TOKYO, March 20, 2008 — -- Breaking up with your lover can be tough. What's even tougher is trying to win back the heart of a lost love who's moved on with his or her life without you. Is it possible?
"Give us three months or so, and we can certainly give it a shot," said Yoshiko Okawa, the president of Ladies Secret Service, a private detective agency in Tokyo.
A decade ago, a 30-something Japanese housewife wanted her husband to break up with his mistress. She hired Ladies Secret Service.
The detectives provided evidence of the affair, thinking it was part of an effort to win a higher divorce settlement. But the client added a twist.
"She said to us, although our job is over, her battle has only begun," said Okawa.
"She said her wish was not necessarily to break up with her husband, who was the father of her child," said Okawa. "She wanted to live happily with him -- as we often say in Japanese, to live together until their hair turns gray, meaning forever."

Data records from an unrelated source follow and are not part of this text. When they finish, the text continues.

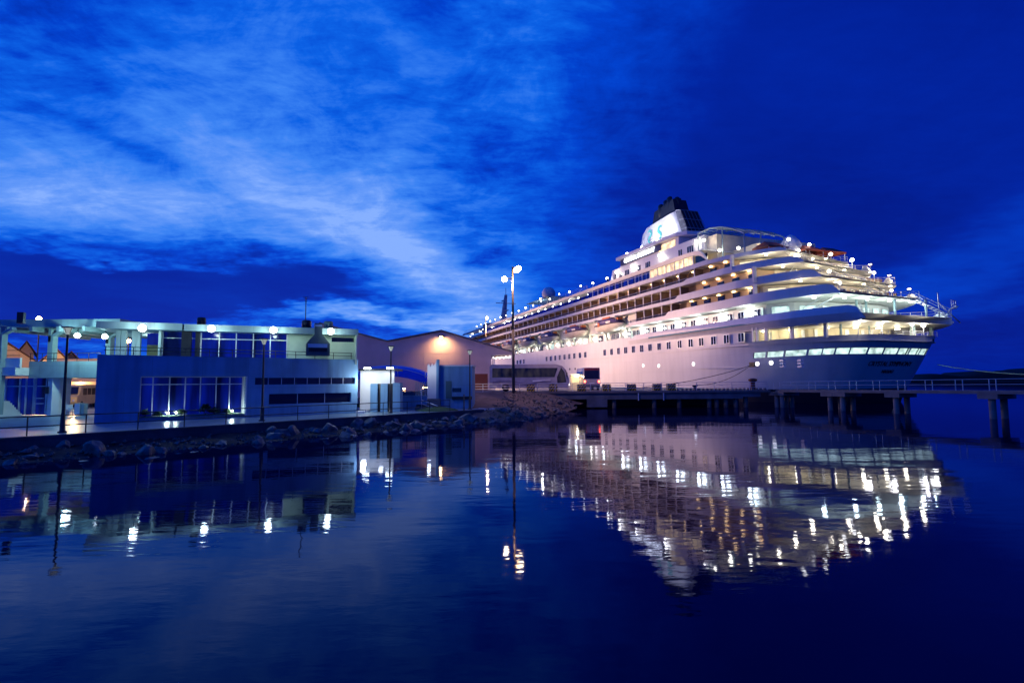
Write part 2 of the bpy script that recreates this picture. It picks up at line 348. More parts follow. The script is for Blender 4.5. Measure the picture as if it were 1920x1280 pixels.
def smooth(P):
    Q = [P[0]]
    for i in range(1, len(P)-1): Q.append((P[i][0]*.5+(P[i-1][0]+P[i+1][0])*.25, P[i][1]*.5+(P[i-1][1]+P[i+1][1])*.25))
    return Q+[P[-1]]
PL = dens(TOPP, 4)
for _ in range(3): PL = smooth(PL)
def lvl(s, b, z, zt=8.75):
    k = cl((zt-z)/8, 0, 1.2)
    if s < 75: q = (75-s)/25; s2, b2 = s+4.6*k*q, b*(1-.13*k*q)
    elif s > 215: q = (s-215)/76; s2, b2 = 215+(s-215)*(1-.13*k), b*(1-.4*k*q)
    else: s2, b2 = s, b
    sheer = .35*cl((66-s)/14)*cl(z/8.7) + (3.0*((s-215)/76)**2*cl(z/8.7) if s > 215 else 0)
    return (s2, b2, z+sheer)
def loop(z, pts=PL):
    port = [lvl(s, b, z) for s, b in pts]
    return [(s, 15-b, zz) for s, b, zz in port] + [(s, 15+b, zz) for s, b, zz in reversed(port[1:-1])]
hull = G()
g = G(); g.strip([loop(-1.0), loop(1.85)], closed=True); sb(g, 'shaded_lower_hull', HULLSHADE)  # dark band paints in the shade on the hull below wharf level
for z0, z1 in ((1.85, 3.5), (3.5, 6.35)): hull.strip([loop(z0), loop(z1)], closed=True)
hull.strip([loop(7.15), loop(8.75)], closed=True)
fi = next(i for i, p in enumerate(PL) if p[0] > 62)
FW = PL[fi:]
hull.strip([loop(6.35, FW)[:], loop(7.15, FW)[:]], closed=False)
ex = [(s, 15-b) for s, b in FW] + [(s, 15+b) for s, b in reversed(FW)]
hull.strip([[(s, w_, lvl(s, 0, 8.75)[2]) for s, w_ in ex], [(s, w_, 11.85+(lvl(s, 0, 8.75)[2]-8.75)*1.3) for s, w_ in ex]], closed=False)
# mooring-deck openings round the stern: pillars between panes
fine = dens(PL[:fi+1], 10); arc = [(s, 15-b) for s, b in reversed(fine)] + [(s, 15+b) for s, b in fine[1:]]
def at_x(x):
    best = min(range(len(arc)), key=lambda i: abs(px(W(*(lambda q: (q[0], arc[i][1] if 0 else 15+(1 if arc[i][1] > 15 else -1)*q[1], q[2]))(lvl(arc[i][0], abs(arc[i][1]-15), 6.75))))[0]-x) + (99999 if i > len(arc)*.80 else 0))
    return best
wins = [(1412.6,1435),(1437.5,1469),(1472,1512),(1516,1541),(1543.5,1565),(1567.5,1593),(1595,1626),(1629,1656.5),(1659,1682.5),(1685,1704),(1706.5,1723.5),(1725.5,1737),(1738.5,1749)]
def arcpt(i, z, ins=0):
    s, w_ = arc[i]; b = abs(w_-15); q = lvl(s, b, z); k = (1 if w_ > 15 else -1)
    return (q[0]+ins*cl((62-s)/12), 15+k*(q[1]-ins*.8), q[2])
covered = [False]*(len(arc)-1)
for a, b in wins:
    i, j = sorted((at_x(a), at_x(b)))
    if j <= i: j = i+1
    for k in range(i, j): covered[k] = True
    f = G(); f.strip([[arcpt(k, 6.38, .22) for k in range(i, j+1)], [arcpt(k, 7.12, .22) for k in range(i, j+1)]])
    sb(f, 'lit_window', LITGRN)
pil = G()
for k in range(len(arc)-1):
    if not covered[k]: pil.strip([[arcpt(k, 6.35), arcpt(k+1, 6.35)], [arcpt(k, 7.15), arcpt(k+1, 7.15)]])
for zz, hh in ((6.35, 0), (7.15, 0)): hull.strip([[arcpt(k, zz, 0) for k in range(len(arc))], [arcpt(k, zz, .25) for k in range(len(arc))]])
hull.v += []; o_ = len(hull.v); hull.v += pil.v; hull.f += [tuple(i+o_ for i in f) for f in pil.f]; hull.sm += pil.sm
# weather deck closing the hull
hull.strip([[(s, 15-b+.05, 8.3) for s, b in PL], [(s, 15+b-.05, 8.3) for s, b in PL]], smooth=False)
hull.strip([[(s, 15-b+.05, 11.8) for s, b in FW], [(s, 15+b-.05, 11.8) for s, b in FW]], smooth=False)
sb(hull, 'hull', WHITE)
g = G(); [g.box(63, 230, -.03, .02, 1.85+.0*k, 1.97) for k in range(1)]; sb(g, 'waterline_stripe', TEAL)
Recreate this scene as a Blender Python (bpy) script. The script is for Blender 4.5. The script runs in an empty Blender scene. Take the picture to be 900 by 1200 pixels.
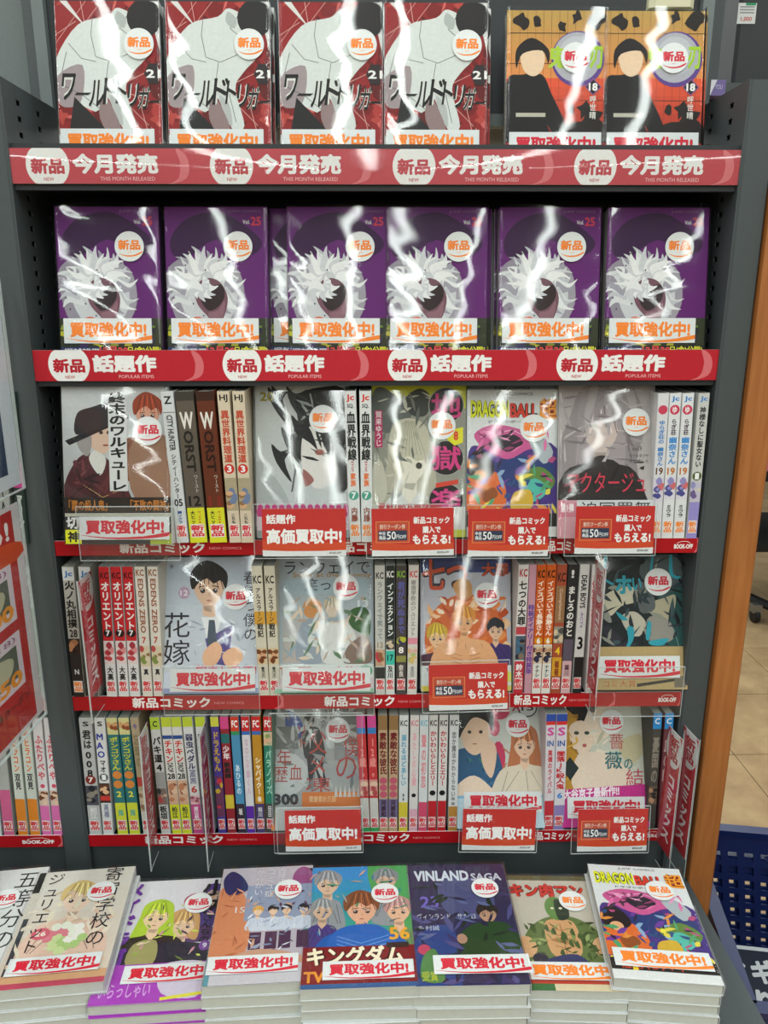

That incident led Okawa to a new line of work: reuniting couples. Some shy Japanese find their way to services like Okawa's to be reunited with their ex-partners -- someone they find difficult to let go of.
Many of Okawa's clients are women in their 20s, 30s and 40s. "Some people just find it hard to move on after a tough breakup, and they would do just about anything to have another opportunity with that special person," Okawa said.
"Sometimes you don't realize how important someone is until that person is out of your life," she said.
When someone turns to the agency to win the heart of a lost love, it selects agents from its pool of more than 200 and tailors a scheme to bring the client and his or her former partner, or "target," together.
Each scenario is crafted carefully to suit the individual. "No scenario is like any other," said Okawa, who once was an agent. "We spend a lot of time -- up to one month -- studying the client and their target. We then try to come up with a way to create a natural setting for reunification."